Do not hesitate to involve the police if the harassment has escalated to crime, where your child or their belongings have been injured or threatened with physical harm.

All lesbian parents must know how difficult it is to find quality daycare for their child. You have the exact same obstacles as heterosexual families, but have the additional problems of finding a childcare environment where your chid will be allowed to be proud of their family unit.

This is, sadly, a society where homophobia is rampant and this might be a bigger task than it sounds. As recently as May 2006 there was complete outrange at an Australian daycare’s choice to include books depicting same-sex families.
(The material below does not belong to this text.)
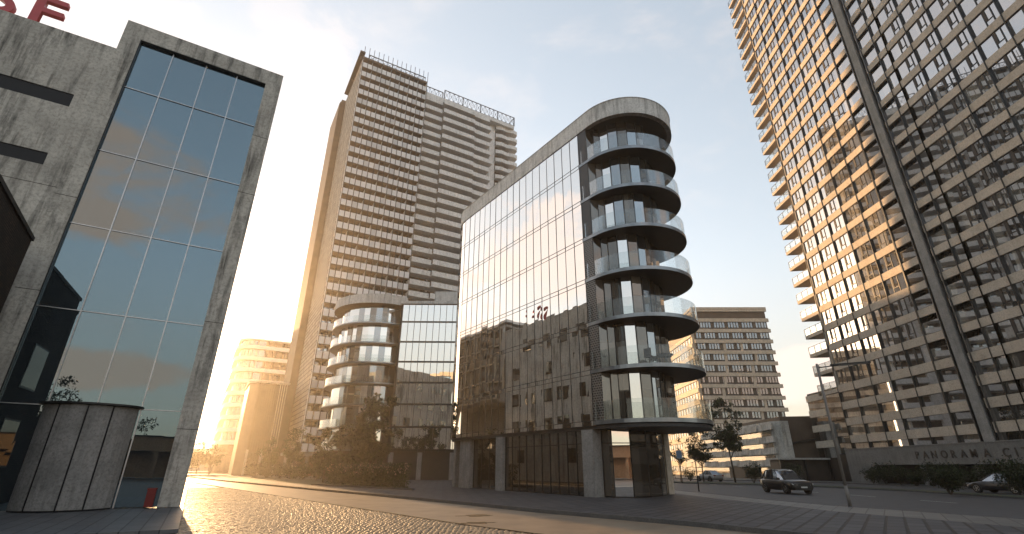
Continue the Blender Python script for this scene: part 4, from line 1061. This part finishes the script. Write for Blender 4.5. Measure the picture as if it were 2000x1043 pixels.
# ================================================================ cars
def car(x,y,az,paint,label,kind=0,group=None):
    """local x forward"""
    e=empty('parked_car' if kind else 'black_car',(x,y,ROAD),pi/2-radians(az),label=label,category='car')
    if kind: e['group']='cars parked along the avenue'
    H=1.66 if kind==0 else 1.48; HB=.98 if kind==0 else .9
    # body side profile: x, bottom z, belt z, half width
    st=[(-2.22,.52,.86,.70),(-2.14,.34,HB+.0,.84),(-1.7,.27,HB+.02,.91),(-.9,.24,HB,.925),(0,.24,HB-.01,.93),(.8,.24,HB-.03,.925),(1.0,.24,HB-.03,.92),(1.5,.26,HB-(.04 if kind==0 else .10),.91),(1.95,.28,HB-(.09 if kind==0 else .19),.87),(2.16,.32,HB-(.17 if kind==0 else .30),.79),(2.24,.40,.62 if kind else .72,.66)]
    b=MB(); rings=[]
    for (xx_,zb,zt,hw_) in st:
        pr=[(hw_*.86,zb),(hw_*.985,zb+.10),(hw_,(zb+zt)/2-.02),(hw_*.985,zt-.10),(hw_*.93,zt-.02),(hw_*.6,zt+.035),(0,zt+.055)]
        ring=[(xx_,a_,z_) for a_,z_ in pr]+[(xx_,-a_,z_) for a_,z_ in pr[-2::-1]]
        rings.append([b.vert(q) for q in ring])
    n=len(rings[0])
    for r0,r1 in zip(rings[:-1],rings[1:]):
        for i in range(n): j=(i+1)%n; b.face((r0[i],r0[j],r1[j],r1[i]),0,True)
    b.face(rings[0][::-1]); b.face(rings[-1]); b.build('body',paint,e)
    # cabin
    zr=H; c0=[(-2.02,.80),(-1.95,.80),(.98,.80)]
    base=[(-2.0,.74),(-1.2,.85),(-.2,.86),(.55,.85),(1.12,.72)] if kind==0 else [(-1.75,.70),(-1.1,.82),(-.2,.84),(.5,.83),(1.10,.70)]
    roof=[(-1.55,.60),(-1.15,.66),(-.3,.68),(.05,.67),(.32,.58)] if kind==0 else [(-1.05,.56),(-.8,.62),(-.3,.64),(-.05,.63),(.2,.55)]
    zb_=[HB-.02,HB,HB-.01,HB-.03,HB-.03]; zr_=[zr-.07,zr-.02,zr,zr-.02,zr-.07]
    def P3(k,side,top):
        return ((roof[k][0],side*roof[k][1],zr_[k]) if top else (base[k][0],side*base[k][1],zb_[k]))
    for s_ in(1,-1):
        g=MB()
        for k_ in range(4): g.poly([P3(k_,s_,0),P3(k_+1,s_,0),P3(k_+1,s_,1),P3(k_,s_,1)][::s_])
        g.build('side_window',M['carglass'],e)
    g=MB(); g.poly([P3(4,1,0),P3(4,-1,0),P3(4,-1,1),P3(4,1,1)]); g.build('windscreen',M['carglass'],e)
    g=MB(); g.poly([P3(0,-1,0),P3(0,1,0),P3(0,1,1),P3(0,-1,1)]); g.build('rear_window',M['carglass'],e)
    g=MB()
    for k_ in range(4): g.poly([P3(k_,1,1),P3(k_+1,1,1),(roof[k_+1][0],0,zr_[k_+1]+.05),(roof[k_][0],0,zr_[k_]+.05)],0,True); g.poly([(roof[k_][0],0,zr_[k_]+.05),(roof[k_+1][0],0,zr_[k_+1]+.05),P3(k_+1,-1,1),P3(k_,-1,1)],0,True)
    for s_ in(1,-1):
        for k_ in (0,1,2,4): g.tube(P3(k_,s_,0),P3(k_,s_,1),.045 if k_ in(0,4) else .03,None,6)
        for k_ in range(4): g.tube(P3(k_,s_,1),P3(k_+1,s_,1),.035,None,6); g.tube(P3(k_,s_,0),P3(k_+1,s_,0),.022,None,6)
    g.build('roof',paint,e)
    for sx in(-1.36,1.36):
        for s_ in(1,-1):
            wv=MB(); wv.tube((sx,s_*.70,.345),(sx,s_*.925,.345),.345,.345,20); wo_=wv.build('wheel',M['tyre'],e)
            rb=MB()
            for q in range(5):
                a_=q*2*pi/5; rb.tube((sx,s_*.93,.345),(sx+.2*cos(a_),s_*.93,.345+.2*sin(a_)),.035,.03,4)
            for q in range(16):
                a_,c_=q*2*pi/16,(q+1)*2*pi/16; rb.tube((sx+.215*cos(a_),s_*.93,.345+.215*sin(a_)),(sx+.215*cos(c_),s_*.93,.345+.215*sin(c_)),.018,None,4)
            rb.build('rim',M['rim'],wo_)
            ab=MB(); pts=[(sx+.40*cos(radians(a_)),.345+.40*sin(radians(a_))) for a_ in range(-10,191,20)]
            for p0_,p1_ in zip(pts[:-1],pts[1:]): ab.tube((p0_[0],s_*.905,p0_[1]),(p1_[0],s_*.905,p1_[1]),.035,None,5)
            ab.build('wheel_arch',M['dark'],e)
    for s_ in(1,-1):
        hb=MB(); hb.v+=[(2.06,s_*.52,.64),(2.03,s_*.80,.66),(1.99,s_*.84,.75),(2.06,s_*.52,.73),(2.25,s_*.5,.63),(2.18,s_*.79,.65),(2.14,s_*.82,.74),(2.23,s_*.5,.72)]
        for q in((0,1,2,3),(7,6,5,4),(0,4,5,1),(1,5,6,2),(2,6,7,3),(3,7,4,0)): hb.face(q)
        hb.build('headlight',M['lens'],e)
        tl_=MB(); tl_.box(-2.23,-2.05,s_*.52,s_*.82,.74,.90); tl_.build('tail_light',M['tail'],e)
        mm=MB(); mm.box(.72,.88,s_*.93,s_*1.1,HB-.02,HB+.13); mm.build('mirror',paint,e)
    gb=MB(); gb.box(2.1,2.262,-.46,.46,.42,.64); gb.box(2.12,2.23,-.62,.62,.28,.38); gb.build('grille',M['dark'],e)
    pb=MB(); pb.box(2.263,2.275,-.24,.24,.44,.54); pb.build('number_plate',M['lens'],e)
    return e
car(21.45,41.3,176,M['carblack'],'black SUV driving on the avenue between the shrub and the street lamp')
car(29.6,78.5,345,M['carsilver'],'small silver car with a sunlit windscreen parked beyond the airy trees',1)
car(39.6,42.6,348,M['carnavy'],'dark car half hidden by the shrubs at the right picture edge',1)

# ================================================================ air
hz=MB(); hz.box(-470,470,-470,470,-1.3,114)
ht=bpy.data.materials.new('warm_haze'); ht.use_nodes=True; tt=ht.node_tree; tt.nodes.clear()
o_=tt.nodes.new('ShaderNodeOutputMaterial'); vp=tt.nodes.new('ShaderNodeVolumePrincipled')
vp.inputs['Color'].default_value=(1,.92,.80,1); vp.inputs['Density'].default_value=.00042; vp.inputs['Anisotropy'].default_value=.78
tt.links.new(vp.outputs[0],o_.inputs['Volume'])
hz.build('haze',ht,None,kind='stuff')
It is important to find a daycare centre where your child is not only allowed despite their same-sex parents, but where they will be free to enjoy themselves and will under no circumstances be singled out due to their family difference.

So where do you find a gay-friendly childcare? It is important to look in the right places. Approach your local GLBT organisations, centres and publications. Ask other same-sex parents for advice and suggestions.

It might even be an option to arrange with other same-sex families to “share a nanny”.

Once you have found a daycare that you think might be right for your family it is still important to do some research.

Interview a possible daycare and fid out how they will make their environment “gay-positive” for your child.

What will the daycare do to ensure that they do not only accept your child, but that the other children and families understand and accept your child.

Find out what their policy is about teasing and bullying and how they will ensure your child’s emotional and physical safety in (and out) of the classroom.

Homophobia is a very real concern for many lesbians who want to become or are parents. Many women feel that they would be putting their children in unfair situations and unfortunately homophobia and discrimination does exist. It is not a matter of if your child will have to deal with it but how a child will deal with it.

Homophobic organisations love to proclaim that lesbians are not fit to be parents. As discussed this is clearly a fallacy. You are however probably not worried about your parenting skills but the effect of society over your child.

Many studies have however found that children from Lesbian families experienced homophobic bullying to be no worse than “normal” children experience bullying.

It is a fact that nearly all children will experience some form of bullying in their lifetime and the fact that the bullying is caused by a homophobic component might not make a stronger impression on a child than “normal” bullying. It is however still extremely important for your child to understand and know how to deal with bullying.

You must raise your child to stand up to homophobia. Children respond best to bullying when they have a strong secure foundation to react on.

Be honest with your child at all times about your lifestyle. If you are not ashamed of who you are, your child will have no reason or cause to be ashamed. Honesty and open communication is always the best option with children. Even young children require the honesty from their parents to understand why their families are slightly different and why other kids might not always be nice about it. Never ever send your child the message, no matter how unconscious it might be, that there is any cause for them to be ashamed of their family in any way.

Don’t wait for your child to experience homophobic bullying before education them in how to handle it.

Teach your child the meaning of “gay” and “lesbian”. Warn them about the “slang” use of phrases such as “That’s so gay” and explain to them that being gay is not a bad thing. Encourage them to think of their family life style in a positive, self assured manner.

Use the opportunity of discussing LGBT family issues with your child to create a greater understanding of other marginalised families, such as adopted children or inter-racial families.

Again, the most important thing you can do for your child is to listen with an open heart. Try to understand what your child is going through in a non-judgemental manner.

Children act by learning through observation and imitation. Your child will act as he has seen his mothers act and will experience the world in much the way he has seen them experience it. He will also combat homophobia in the way he has seen his parents approach the subject of homosexuality. It is important for you to combat homophobia from a very young age in your child’s life in order for them to “learn” from experience how it is done.

Ultimately, can it ever be a good thing for a child to grow up in a lesbian family? Yes! Most children from same-sex families have only good things to say about their upbringings and are often more acceptant of diversity among their peers. They also tend to be able to recognise good friends early on. So while you may think your child is having a very hard time they might in actual fact just be climbing a steep learning curve to becoming well adjusted, intuitive and brave young adults.